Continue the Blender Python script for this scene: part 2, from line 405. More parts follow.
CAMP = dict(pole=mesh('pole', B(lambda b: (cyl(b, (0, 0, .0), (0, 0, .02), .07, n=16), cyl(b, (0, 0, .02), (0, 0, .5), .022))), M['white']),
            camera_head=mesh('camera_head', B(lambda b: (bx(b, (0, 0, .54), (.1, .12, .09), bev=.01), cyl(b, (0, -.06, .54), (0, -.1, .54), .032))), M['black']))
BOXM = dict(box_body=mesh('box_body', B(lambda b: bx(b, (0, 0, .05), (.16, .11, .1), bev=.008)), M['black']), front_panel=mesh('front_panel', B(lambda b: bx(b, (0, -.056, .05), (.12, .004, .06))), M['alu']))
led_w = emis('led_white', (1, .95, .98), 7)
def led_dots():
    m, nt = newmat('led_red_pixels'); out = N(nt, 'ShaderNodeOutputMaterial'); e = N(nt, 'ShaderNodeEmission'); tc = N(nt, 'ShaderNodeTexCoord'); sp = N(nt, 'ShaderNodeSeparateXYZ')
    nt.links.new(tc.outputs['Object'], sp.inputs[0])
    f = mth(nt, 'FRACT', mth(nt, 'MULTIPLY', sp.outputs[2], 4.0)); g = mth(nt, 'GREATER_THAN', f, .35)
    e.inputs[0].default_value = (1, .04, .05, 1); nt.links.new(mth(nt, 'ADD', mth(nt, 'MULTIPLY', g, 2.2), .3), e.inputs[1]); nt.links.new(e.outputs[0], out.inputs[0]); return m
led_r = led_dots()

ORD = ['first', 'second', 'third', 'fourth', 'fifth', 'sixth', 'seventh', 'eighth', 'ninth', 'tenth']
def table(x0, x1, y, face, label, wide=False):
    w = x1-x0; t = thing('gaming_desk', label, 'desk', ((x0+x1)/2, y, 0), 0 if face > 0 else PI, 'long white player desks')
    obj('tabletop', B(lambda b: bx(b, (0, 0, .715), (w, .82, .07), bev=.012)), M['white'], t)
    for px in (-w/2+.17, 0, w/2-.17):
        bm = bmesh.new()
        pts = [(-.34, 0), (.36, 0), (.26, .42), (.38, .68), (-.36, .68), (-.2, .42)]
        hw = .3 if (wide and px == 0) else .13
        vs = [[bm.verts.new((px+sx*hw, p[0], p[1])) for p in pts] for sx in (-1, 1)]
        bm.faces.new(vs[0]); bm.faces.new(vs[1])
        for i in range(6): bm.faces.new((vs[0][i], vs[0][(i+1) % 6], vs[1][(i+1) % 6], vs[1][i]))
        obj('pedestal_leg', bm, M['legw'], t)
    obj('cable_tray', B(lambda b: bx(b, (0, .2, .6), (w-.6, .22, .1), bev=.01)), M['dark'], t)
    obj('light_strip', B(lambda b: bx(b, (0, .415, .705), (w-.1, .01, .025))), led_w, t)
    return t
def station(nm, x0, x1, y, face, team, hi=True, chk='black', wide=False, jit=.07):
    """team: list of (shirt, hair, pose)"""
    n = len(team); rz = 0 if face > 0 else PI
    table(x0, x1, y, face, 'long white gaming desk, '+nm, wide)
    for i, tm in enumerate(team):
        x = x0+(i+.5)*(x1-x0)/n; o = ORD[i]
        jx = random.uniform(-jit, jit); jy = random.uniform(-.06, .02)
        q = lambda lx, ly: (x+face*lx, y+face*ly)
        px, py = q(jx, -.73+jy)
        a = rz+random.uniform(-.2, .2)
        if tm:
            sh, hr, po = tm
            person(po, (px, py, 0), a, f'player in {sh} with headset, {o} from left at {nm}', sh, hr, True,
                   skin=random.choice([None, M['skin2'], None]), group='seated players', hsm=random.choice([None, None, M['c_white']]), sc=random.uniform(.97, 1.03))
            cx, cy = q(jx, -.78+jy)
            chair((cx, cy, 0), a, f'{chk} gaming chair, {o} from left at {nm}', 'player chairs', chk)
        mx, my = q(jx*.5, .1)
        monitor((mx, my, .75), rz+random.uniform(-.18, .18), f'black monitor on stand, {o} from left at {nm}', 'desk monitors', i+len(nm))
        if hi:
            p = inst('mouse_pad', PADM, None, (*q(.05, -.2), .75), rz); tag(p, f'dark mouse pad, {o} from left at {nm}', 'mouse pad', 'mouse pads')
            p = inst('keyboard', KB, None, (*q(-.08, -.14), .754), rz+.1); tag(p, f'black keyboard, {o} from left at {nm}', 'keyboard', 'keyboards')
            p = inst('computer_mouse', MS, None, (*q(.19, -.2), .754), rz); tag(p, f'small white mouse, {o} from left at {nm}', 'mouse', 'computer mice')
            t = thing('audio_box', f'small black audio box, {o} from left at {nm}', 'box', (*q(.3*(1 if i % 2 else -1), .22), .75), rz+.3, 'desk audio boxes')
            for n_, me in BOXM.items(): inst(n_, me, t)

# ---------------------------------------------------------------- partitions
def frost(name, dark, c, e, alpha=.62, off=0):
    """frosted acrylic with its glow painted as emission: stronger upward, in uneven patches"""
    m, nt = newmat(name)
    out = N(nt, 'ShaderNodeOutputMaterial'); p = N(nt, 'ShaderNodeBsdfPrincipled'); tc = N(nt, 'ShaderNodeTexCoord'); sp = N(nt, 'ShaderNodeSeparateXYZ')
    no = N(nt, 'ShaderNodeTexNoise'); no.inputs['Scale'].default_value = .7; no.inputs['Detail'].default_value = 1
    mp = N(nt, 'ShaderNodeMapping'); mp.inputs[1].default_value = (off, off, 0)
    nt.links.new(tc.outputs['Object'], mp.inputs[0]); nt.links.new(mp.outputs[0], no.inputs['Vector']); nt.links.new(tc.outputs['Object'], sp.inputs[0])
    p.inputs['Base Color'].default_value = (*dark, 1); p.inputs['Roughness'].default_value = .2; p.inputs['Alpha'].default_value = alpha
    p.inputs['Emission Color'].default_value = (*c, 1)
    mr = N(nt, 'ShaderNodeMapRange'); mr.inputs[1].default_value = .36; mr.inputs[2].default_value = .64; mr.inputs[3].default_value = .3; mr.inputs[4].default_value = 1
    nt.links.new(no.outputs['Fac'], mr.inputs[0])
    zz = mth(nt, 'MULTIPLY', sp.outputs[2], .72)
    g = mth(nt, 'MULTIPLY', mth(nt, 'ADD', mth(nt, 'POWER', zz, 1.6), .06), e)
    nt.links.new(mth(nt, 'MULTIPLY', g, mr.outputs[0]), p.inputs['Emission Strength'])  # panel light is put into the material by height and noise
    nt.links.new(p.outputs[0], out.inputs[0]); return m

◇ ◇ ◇

Return every line exactly.

Continue the Blender Python script for this scene: part 2, from line 405. More parts follow.
CAMP = dict(pole=mesh('pole', B(lambda b: (cyl(b, (0, 0, .0), (0, 0, .02), .07, n=16), cyl(b, (0, 0, .02), (0, 0, .5), .022))), M['white']),
            camera_head=mesh('camera_head', B(lambda b: (bx(b, (0, 0, .54), (.1, .12, .09), bev=.01), cyl(b, (0, -.06, .54), (0, -.1, .54), .032))), M['black']))
BOXM = dict(box_body=mesh('box_body', B(lambda b: bx(b, (0, 0, .05), (.16, .11, .1), bev=.008)), M['black']), front_panel=mesh('front_panel', B(lambda b: bx(b, (0, -.056, .05), (.12, .004, .06))), M['alu']))
led_w = emis('led_white', (1, .95, .98), 7)
def led_dots():
    m, nt = newmat('led_red_pixels'); out = N(nt, 'ShaderNodeOutputMaterial'); e = N(nt, 'ShaderNodeEmission'); tc = N(nt, 'ShaderNodeTexCoord'); sp = N(nt, 'ShaderNodeSeparateXYZ')
    nt.links.new(tc.outputs['Object'], sp.inputs[0])
    f = mth(nt, 'FRACT', mth(nt, 'MULTIPLY', sp.outputs[2], 4.0)); g = mth(nt, 'GREATER_THAN', f, .35)
    e.inputs[0].default_value = (1, .04, .05, 1); nt.links.new(mth(nt, 'ADD', mth(nt, 'MULTIPLY', g, 2.2), .3), e.inputs[1]); nt.links.new(e.outputs[0], out.inputs[0]); return m
led_r = led_dots()

ORD = ['first', 'second', 'third', 'fourth', 'fifth', 'sixth', 'seventh', 'eighth', 'ninth', 'tenth']
def table(x0, x1, y, face, label, wide=False):
    w = x1-x0; t = thing('gaming_desk', label, 'desk', ((x0+x1)/2, y, 0), 0 if face > 0 else PI, 'long white player desks')
    obj('tabletop', B(lambda b: bx(b, (0, 0, .715), (w, .82, .07), bev=.012)), M['white'], t)
    for px in (-w/2+.17, 0, w/2-.17):
        bm = bmesh.new()
        pts = [(-.34, 0), (.36, 0), (.26, .42), (.38, .68), (-.36, .68), (-.2, .42)]
        hw = .3 if (wide and px == 0) else .13
        vs = [[bm.verts.new((px+sx*hw, p[0], p[1])) for p in pts] for sx in (-1, 1)]
        bm.faces.new(vs[0]); bm.faces.new(vs[1])
        for i in range(6): bm.faces.new((vs[0][i], vs[0][(i+1) % 6], vs[1][(i+1) % 6], vs[1][i]))
        obj('pedestal_leg', bm, M['legw'], t)
    obj('cable_tray', B(lambda b: bx(b, (0, .2, .6), (w-.6, .22, .1), bev=.01)), M['dark'], t)
    obj('light_strip', B(lambda b: bx(b, (0, .415, .705), (w-.1, .01, .025))), led_w, t)
    return t
def station(nm, x0, x1, y, face, team, hi=True, chk='black', wide=False, jit=.07):
    """team: list of (shirt, hair, pose)"""
    n = len(team); rz = 0 if face > 0 else PI
    table(x0, x1, y, face, 'long white gaming desk, '+nm, wide)
    for i, tm in enumerate(team):
        x = x0+(i+.5)*(x1-x0)/n; o = ORD[i]
        jx = random.uniform(-jit, jit); jy = random.uniform(-.06, .02)
        q = lambda lx, ly: (x+face*lx, y+face*ly)
        px, py = q(jx, -.73+jy)
        a = rz+random.uniform(-.2, .2)
        if tm:
            sh, hr, po = tm
            person(po, (px, py, 0), a, f'player in {sh} with headset, {o} from left at {nm}', sh, hr, True,
                   skin=random.choice([None, M['skin2'], None]), group='seated players', hsm=random.choice([None, None, M['c_white']]), sc=random.uniform(.97, 1.03))
            cx, cy = q(jx, -.78+jy)
            chair((cx, cy, 0), a, f'{chk} gaming chair, {o} from left at {nm}', 'player chairs', chk)
        mx, my = q(jx*.5, .1)
        monitor((mx, my, .75), rz+random.uniform(-.18, .18), f'black monitor on stand, {o} from left at {nm}', 'desk monitors', i+len(nm))
        if hi:
            p = inst('mouse_pad', PADM, None, (*q(.05, -.2), .75), rz); tag(p, f'dark mouse pad, {o} from left at {nm}', 'mouse pad', 'mouse pads')
            p = inst('keyboard', KB, None, (*q(-.08, -.14), .754), rz+.1); tag(p, f'black keyboard, {o} from left at {nm}', 'keyboard', 'keyboards')
            p = inst('computer_mouse', MS, None, (*q(.19, -.2), .754), rz); tag(p, f'small white mouse, {o} from left at {nm}', 'mouse', 'computer mice')
            t = thing('audio_box', f'small black audio box, {o} from left at {nm}', 'box', (*q(.3*(1 if i % 2 else -1), .22), .75), rz+.3, 'desk audio boxes')
            for n_, me in BOXM.items(): inst(n_, me, t)

# ---------------------------------------------------------------- partitions
def frost(name, dark, c, e, alpha=.62, off=0):
    """frosted acrylic with its glow painted as emission: stronger upward, in uneven patches"""
    m, nt = newmat(name)
    out = N(nt, 'ShaderNodeOutputMaterial'); p = N(nt, 'ShaderNodeBsdfPrincipled'); tc = N(nt, 'ShaderNodeTexCoord'); sp = N(nt, 'ShaderNodeSeparateXYZ')
    no = N(nt, 'ShaderNodeTexNoise'); no.inputs['Scale'].default_value = .7; no.inputs['Detail'].default_value = 1
    mp = N(nt, 'ShaderNodeMapping'); mp.inputs[1].default_value = (off, off, 0)
    nt.links.new(tc.outputs['Object'], mp.inputs[0]); nt.links.new(mp.outputs[0], no.inputs['Vector']); nt.links.new(tc.outputs['Object'], sp.inputs[0])
    p.inputs['Base Color'].default_value = (*dark, 1); p.inputs['Roughness'].default_value = .2; p.inputs['Alpha'].default_value = alpha
    p.inputs['Emission Color'].default_value = (*c, 1)
    mr = N(nt, 'ShaderNodeMapRange'); mr.inputs[1].default_value = .36; mr.inputs[2].default_value = .64; mr.inputs[3].default_value = .3; mr.inputs[4].default_value = 1
    nt.links.new(no.outputs['Fac'], mr.inputs[0])
    zz = mth(nt, 'MULTIPLY', sp.outputs[2], .72)
    g = mth(nt, 'MULTIPLY', mth(nt, 'ADD', mth(nt, 'POWER', zz, 1.6), .06), e)
    nt.links.new(mth(nt, 'MULTIPLY', g, mr.outputs[0]), p.inputs['Emission Strength'])  # panel light is put into the material by height and noise
    nt.links.new(p.outputs[0], out.inputs[0]); return m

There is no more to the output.